Furthermore it does it exactly as efficiently as an electric furnace. Same kwh gives the same heat.

All the energy you put into lights, incandenscent or flourescent, comes out as heat. It may be light first, but it hits the walls and gets absorbed (otherwise the room would keep getting brighter and brighter, wouldn't it!). It gets absorbed into what? Heat. All of it.

Execept what goes out a window.

It is all 100% efficient electric heating. Gas may be cheaper as heating, fine.
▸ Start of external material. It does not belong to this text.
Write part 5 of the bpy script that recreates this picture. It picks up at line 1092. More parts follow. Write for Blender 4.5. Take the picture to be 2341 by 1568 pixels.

It's just that an efficient motor doesn't save as much as you think if it's running as part of a furnace. Whatever inefficiency it has contributes to heating at a 100% rate; as well as its efficient part! Motion winds up as heat too.

Reply to
Ron Hardin

but is the excess motor heat sent into the house ducting? if not, then it's useless.

Reply to
Charles Spitzer

So you say its as efficent to use incansesants as T8 . In winter no not if you are like 90% of US with elec being double the cost of gas, also that " Heat ' may be up high or on a wall where you may not need it. Basement, outside, garage, etc. In summer Its stupidity. You pay to cool , so why heat with incandesants. Motor heat, Noise, Listen to your chimney , there is your noise energy, Gone. Why run a less efficent motor , especialy in cooling mode. You just pay more to cool. Take a house with flourescents vs incandesants, and a 94% Ac furnace vs DC Utilities will be lower with T8 and DC winter and summer . In theory what you say sounds sounds ok for winter for areas of low KWH cost that dont run AC and heat minimaly. But how many of us are in that locale. and how often will the perfect balance of light heat be optimal. Not often. Its most efficent to use efficent products

Reply to
mark Ransley

It can't pile up without getting hotter and hotter; so it has to leak away to somewhere where it can leave the house. The usual exits involve its heating the house first. It doesn't, after all, get hotter and hotter. It only gets hot enough so its leak rate equals its heat generation rate. If you insulate it, it just gets hotter until this equality applies again, and it's sending out heat at the rate it's generating it.

Reply to
Ron Hardin

SO what,,, elec for most is Double the cost of Gas. And whats your argument when the AC is on ... Oh you dont have one, I thought so.

Reply to
mark Ransley

you're presupposing the heater is actually inside the insulated portion of the house. in my house, it's in a closet on an exterior wall, and the only door goes outside and isn't very well insulated (it needs air intake through the door).

therefore, the excess heat is heating the outside, not to my benefit.

regards, charlie cave creek, az

Reply to
Charles Spitzer

Yeah, but if your furnace is only 50% efficient, it doesn't make any difference cost-wise between gas and electric heat.